104. 17 October 1996 [NM] (Southampton as the Friend; Sonnets; eternity=procreation)

previously unpublished; © the estate of eric sams and beatrice cazac (Mrs. Mathew’s letters)

Dear Eric,

   The Times article about you is not only vicious but stupid. The venom and rage your critic sees in you is all his own. Having it seems no sense of humour himself, he can't see the playful wit of your thrusts. I hope Nicholl will redress the balance. As for the review of my book in the TLS which you'll have seen by now - alas for one by Eric Sams - I can only say it's what one would expect of Bossy. I enclose copy of a few lines I wrote to Brian Vickers on the subject.
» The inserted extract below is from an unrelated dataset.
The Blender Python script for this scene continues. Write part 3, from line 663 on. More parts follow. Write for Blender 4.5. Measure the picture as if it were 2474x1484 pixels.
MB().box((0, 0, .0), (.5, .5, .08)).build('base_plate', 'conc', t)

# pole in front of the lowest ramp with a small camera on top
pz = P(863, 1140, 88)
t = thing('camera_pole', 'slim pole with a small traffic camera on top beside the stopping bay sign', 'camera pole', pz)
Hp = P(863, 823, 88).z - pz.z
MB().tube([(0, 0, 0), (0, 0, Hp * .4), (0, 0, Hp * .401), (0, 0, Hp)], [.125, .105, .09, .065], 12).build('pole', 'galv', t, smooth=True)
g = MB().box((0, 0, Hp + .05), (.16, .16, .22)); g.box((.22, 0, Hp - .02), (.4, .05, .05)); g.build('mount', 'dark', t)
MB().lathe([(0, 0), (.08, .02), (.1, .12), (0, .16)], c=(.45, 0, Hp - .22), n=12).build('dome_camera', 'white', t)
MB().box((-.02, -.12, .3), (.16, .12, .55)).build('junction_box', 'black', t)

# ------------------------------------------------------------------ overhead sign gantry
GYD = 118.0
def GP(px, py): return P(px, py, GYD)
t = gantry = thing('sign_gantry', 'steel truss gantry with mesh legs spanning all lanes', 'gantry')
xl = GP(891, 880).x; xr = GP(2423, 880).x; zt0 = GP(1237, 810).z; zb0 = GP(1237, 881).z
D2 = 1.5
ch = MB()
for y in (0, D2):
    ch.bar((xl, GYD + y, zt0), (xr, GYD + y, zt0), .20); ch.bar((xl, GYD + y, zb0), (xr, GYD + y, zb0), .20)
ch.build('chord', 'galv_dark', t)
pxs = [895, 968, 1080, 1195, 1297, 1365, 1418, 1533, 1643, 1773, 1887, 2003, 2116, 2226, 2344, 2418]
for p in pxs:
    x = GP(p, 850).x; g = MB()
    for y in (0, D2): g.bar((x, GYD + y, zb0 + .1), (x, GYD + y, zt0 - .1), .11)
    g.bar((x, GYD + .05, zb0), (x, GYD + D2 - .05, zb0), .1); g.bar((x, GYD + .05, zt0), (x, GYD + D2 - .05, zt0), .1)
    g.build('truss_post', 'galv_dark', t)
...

   Your letter of 22 ix is full of the most satisfactory answers, particularly on King John and the Shakespeare disintegrators, who were my bugbears long before I met you. A propos I include an essay written in the early seventies, which may amuse you even while you disagree. Having now had the benefit of a closer acquaintance with the Real Shakespeare, I agree with you that it was probably Chettle, and very likely Southampton, and quite possibly Mrs Lanier. But 'c'est mon opinion et je la partage' on the general habit of taking for granted possibilities and even strong probabilities without letting the reader know that that is what they are. E.g. though Rowse's case for Southampton is strong, particularly with the echo of dedication in sonnet 26, it is not waterproof, as is yours for Edmund Ironside and Edward III (pace Holden et al). I think we should not be told that 'Chettle replied to Shakespeare...' as if he had actually named him. Here Nicholl's method seems best, he gives densely packed con with pro and the result is you get a complete and very precise picture. Like quietly shutting a door when you push with one hand and pull with the other.
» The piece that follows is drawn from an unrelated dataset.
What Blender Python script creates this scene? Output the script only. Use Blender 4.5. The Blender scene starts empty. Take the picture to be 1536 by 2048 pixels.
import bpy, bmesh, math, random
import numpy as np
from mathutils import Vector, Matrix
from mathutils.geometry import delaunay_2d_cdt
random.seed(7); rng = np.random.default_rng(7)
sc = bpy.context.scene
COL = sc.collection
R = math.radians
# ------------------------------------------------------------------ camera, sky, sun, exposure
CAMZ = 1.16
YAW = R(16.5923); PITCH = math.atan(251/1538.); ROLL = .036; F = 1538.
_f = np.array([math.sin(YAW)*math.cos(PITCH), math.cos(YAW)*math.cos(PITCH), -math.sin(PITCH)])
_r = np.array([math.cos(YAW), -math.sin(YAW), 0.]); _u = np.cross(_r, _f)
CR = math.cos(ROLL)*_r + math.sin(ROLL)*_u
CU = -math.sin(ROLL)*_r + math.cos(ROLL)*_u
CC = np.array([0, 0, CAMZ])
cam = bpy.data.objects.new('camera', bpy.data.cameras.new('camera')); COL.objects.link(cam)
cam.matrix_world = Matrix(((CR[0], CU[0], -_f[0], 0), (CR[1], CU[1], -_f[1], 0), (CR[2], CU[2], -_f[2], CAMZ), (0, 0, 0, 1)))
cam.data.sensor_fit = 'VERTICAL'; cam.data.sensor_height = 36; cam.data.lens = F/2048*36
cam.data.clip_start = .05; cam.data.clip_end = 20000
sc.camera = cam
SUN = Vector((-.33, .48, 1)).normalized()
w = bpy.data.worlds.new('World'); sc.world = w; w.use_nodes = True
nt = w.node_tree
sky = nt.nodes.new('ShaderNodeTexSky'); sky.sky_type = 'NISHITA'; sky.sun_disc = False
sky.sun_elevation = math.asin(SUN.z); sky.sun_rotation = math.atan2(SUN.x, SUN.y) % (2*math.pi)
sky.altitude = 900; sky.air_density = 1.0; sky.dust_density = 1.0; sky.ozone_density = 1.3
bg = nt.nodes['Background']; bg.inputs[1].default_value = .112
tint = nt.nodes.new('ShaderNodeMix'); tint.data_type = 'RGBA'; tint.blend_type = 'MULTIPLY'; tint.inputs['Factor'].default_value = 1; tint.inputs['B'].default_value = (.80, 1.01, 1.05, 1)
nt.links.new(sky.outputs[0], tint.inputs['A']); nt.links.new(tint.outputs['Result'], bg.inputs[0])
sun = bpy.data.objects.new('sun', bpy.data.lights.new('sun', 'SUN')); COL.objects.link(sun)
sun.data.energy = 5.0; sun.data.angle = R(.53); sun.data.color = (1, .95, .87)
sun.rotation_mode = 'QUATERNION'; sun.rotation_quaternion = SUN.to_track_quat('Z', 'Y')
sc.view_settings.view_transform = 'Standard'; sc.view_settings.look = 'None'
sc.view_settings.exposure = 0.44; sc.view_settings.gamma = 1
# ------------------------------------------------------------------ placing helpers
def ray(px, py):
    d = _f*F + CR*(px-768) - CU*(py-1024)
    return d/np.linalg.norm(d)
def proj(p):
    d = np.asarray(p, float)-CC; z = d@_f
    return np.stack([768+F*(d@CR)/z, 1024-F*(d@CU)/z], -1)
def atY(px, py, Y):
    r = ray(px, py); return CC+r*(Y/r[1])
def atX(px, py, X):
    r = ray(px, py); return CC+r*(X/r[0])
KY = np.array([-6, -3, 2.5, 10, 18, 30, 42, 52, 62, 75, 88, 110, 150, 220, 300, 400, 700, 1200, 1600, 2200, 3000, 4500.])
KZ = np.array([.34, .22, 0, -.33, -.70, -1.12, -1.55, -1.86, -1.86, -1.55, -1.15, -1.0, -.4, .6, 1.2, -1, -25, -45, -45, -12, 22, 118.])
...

   I am trying to get nearer to Shakespeare. I wish you would convince me fully of Southampton's claim to be the Friend. I sought proof in the marjoram buds (sonnet 99), and found some marjoram. Did you know the buds are a light violet, small, with darkish leaves, and the general effect is rather like brown curls (Hatcliffe) and not at allflavus (your p.107). Or is marjoram different in England? This was found for me by an expert English botanist. Probably Shakespeare was thinking only of the smell of his friend's hair, and alas that we'll never know.

   Provided a bit of historical evidence turned up, there is much in Hotson's favour. I'm not convinced by Calvert et al against early dating of the sonnets (the mortal moon). Hotson's  case for the power and might of the pyramids is far stronger than yours, which also leaves out the obvious ref. to an assassination. And I'm still stuck on the begetter. If he was merely the procurer, why this emotional insistence on 'the only begettter'? It would make sense if (like Hotson's candidate) he was both procurer and begetter, and furthermore wished to exclude the intrusive Dark Lady. Nor am I convinced by your (Rowse's?) version of the promise of eternity = the procreation of children (clearly for Shakespeare no more than an excuse to write lovingly to his friend). He could not and does not make this promise in any sonnet. There are warnings (a bit premature for a youth of 17) against not procreating (sonnet 7); entreaties to procreate or hopes that he will (10, 11), the suggestion (coming nearest to a promise, sonnet 17) that were a child of yours alive you should live twice, in it and in my rhyme. But the promise he could make was eternity in his poet-lover's poems, and this he did repeatedly promise, particularly in sonnet 81, also 17, 18, 55 and other.

   Another small point: it seems to me unlikely that Sh. could have begun his relationship with Southampton in 1590, since the latter spent most of 1591 in France. He went there in April, and, I think, came home with Essex early in 1592. However 1592 is a bit late for Spenser's heroical strain? Or was Venus and Adonis written some time before 1593?

   What do you think of Everitt's letter to Ned Allen (The Young Shakespeare, 44 ff).?

   Alas no more swaying in the hammock, it's pouring with rain. My poems, Leopardi no, but Rilke yes, I've always lived and breathed in his being. Were the charming songs in your 70th birthday celebration your own? Any others?

   Good work dear Eric and please come back to the Real Shakespeare soon. You are much needed.